Po rewizji zorganizowano wiec, w którym uczestniczyli chińscy dostojnicy i obowiązkowo – najważniejsi lamowie z regionu. Ogłoszono, że policja znalazła kasety z filmami pornograficznymi i torbę pełną dolarów. Myślę, że opowiadając te bzdury, chcieli podburzyć ludzi przeciwko Tulku. Przeliczyli się, bo nikt im nie uwierzył. Ludzie wyszli na ulice, protestując przeciwko fałszywym oskarżeniom.

Nadal nie wiadomo, gdzie trzymają Tulku. [W sierpniu źródło TCHRD informowało, że jest on więziony w areszcie śledczym w Darcedo.] Razem z nim zatrzymano czterech asystentów: Tamdinga Ceringa, Cultrima, Aszera Dhargjala i Taszi Phuncoga [inne źródła – a za nimi TCHRD – mówiły o “Dhondupie”]. Nie wiem, gdzie ich zamknęli. Potem aresztowano – a następnie zwolniono – jeszcze dwie osoby, które zbierały pieniądze na pomoc dla Tulku.

Świadkiem aresztowania był staruszek, Tenzin Thinlaj, który strasznie płakał, gdy zabierali Tulku. Tenzin Delek powiedział mu, żeby się nie martwił, bo jest niewinny.

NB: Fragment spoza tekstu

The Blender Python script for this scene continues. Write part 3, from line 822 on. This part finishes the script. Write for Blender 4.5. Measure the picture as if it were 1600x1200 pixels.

Prosił też, by przekazać ludziom, żeby nie organizowali żadnych demonstracji, ale wynajęli adwokata, jeśli dojdzie do procesu.

Mój wuj Lonkga, kuzyn Dede i zięć Tulku wynajęli więc adwokata z okręgu Karze, który zażądał 10 lakh [lakh (hindi) – 100 tys.] yuanów, nie dając żadnych gwarancji wygrania sprawy. Kiedy wyjeżdżałem, rozmawiali jeszcze z adwokatem z Ngaba. Nie wiem, czy coś z tego wynikło.

Tulku ukrył się, gdy władze podjęły pierwszą decyzję o jego aresztowaniu. Dwadzieścia tysięcy Tybetańczyków z naszego regionu podpisało się wtedy pod petycją do rządu w Pekinie. Władze lokalne wydały oświadczenie, że nie zatrzymają Tulku, jeśli wróci on do klasztoru i nie będzie się do niczego mieszał. Uwierzył im.

Chińczycy zaczęli na niego krzywo patrzeć, gdy zbudował sześć klasztorów. Potem naraził się władzom, budując bez zezwolenia wielką stupę w Njakczuce, apelując o wierność naukom Jego Świątobliwości Dalajlamy i niezawieranie małżeństw z Hanami. Często krytykował karczowanie lasów i polowanie. Zawsze też prosił naszych, żeby nie walczyli z sobą o ziemię.

Potem zbudował sierociniec w Nagczu. Sam za wszystko płacił – ludzie dali tylko część gruntu. Ponad 300 dzieci uczyło się tam przede wszystkim tybetańskiego i religii. Władze kazały zamknąć tę placówkę w 1999 roku, bo nie miała oficjalnych zezwoleń. Wszyscy podopieczni musieli wrócić do swoich okręgów”.